Enquanto a equipe econômica luta para garantir alguma medida que possa reduzir, ainda que muito superficialmente, as perspectivas futuras da política fiscal com a volta do auxílio emergencial, as lideranças do Senado resolveram entrar no debate.

A turma da Casa que representa os estados quer retirar da lista de despesas que o governo precisa monitorar para saber se está cumprindo o teto de gastos fixado na Constituição todo o dinheiro que for gasto com o programa Bolsa Família.

Isso significa desaparecer com nada menos que R$ 34,9 bilhões da lista de despesas. Fora do teto, o limite para aumentar o benefício desaparece. Assim como qualquer possibilidade de alguém que acompanha as contas públicas brasileiras acreditar que a equipe econômica conseguirá, num futuro próximo, evitar que a dívida ultrapasse todos os limites do bom senso para um país que encara rombo atrás de rombo há quase uma década.

É importante lembrar que o próprio auxílio, que pode custar outras dezenas de bilhões de reais, a depender de quem faz a conta, também será uma despesa que não constará da lista de gastos oficiais.

Num passado não muito distante, o governo federal, na gestão de Dilma Rousseff, adotou uma série de medidas para dizer que cumpria as metas fiscais estabelecidas mesmo quando os números mostravam o contrário.

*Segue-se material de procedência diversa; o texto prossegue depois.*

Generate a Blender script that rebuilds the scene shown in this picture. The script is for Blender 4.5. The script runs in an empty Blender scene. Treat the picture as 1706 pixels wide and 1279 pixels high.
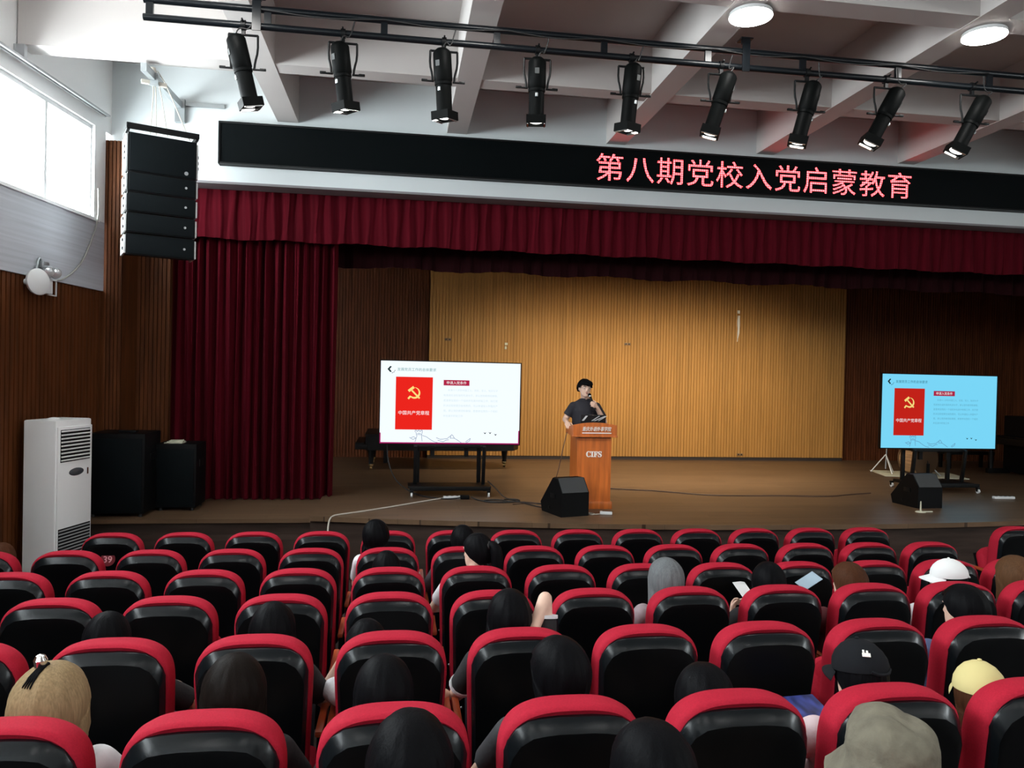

Gastos com o Programa de Aceleração do Crescimento (PAC) eram chamados de “investimentos” e, por isso mesmo, não contabilizados como despesas. Outras piruetas foram dadas pela equipe do então ministro Guido Mantega, titular da Fazenda, e ganharam a alcunha de “contabilidade criativa”.

Se a ideia dos líderes no Senado prosperar, teremos uma versão mais rústica da criatividade de 2012. Passaremos a ter a contabilidade descarada.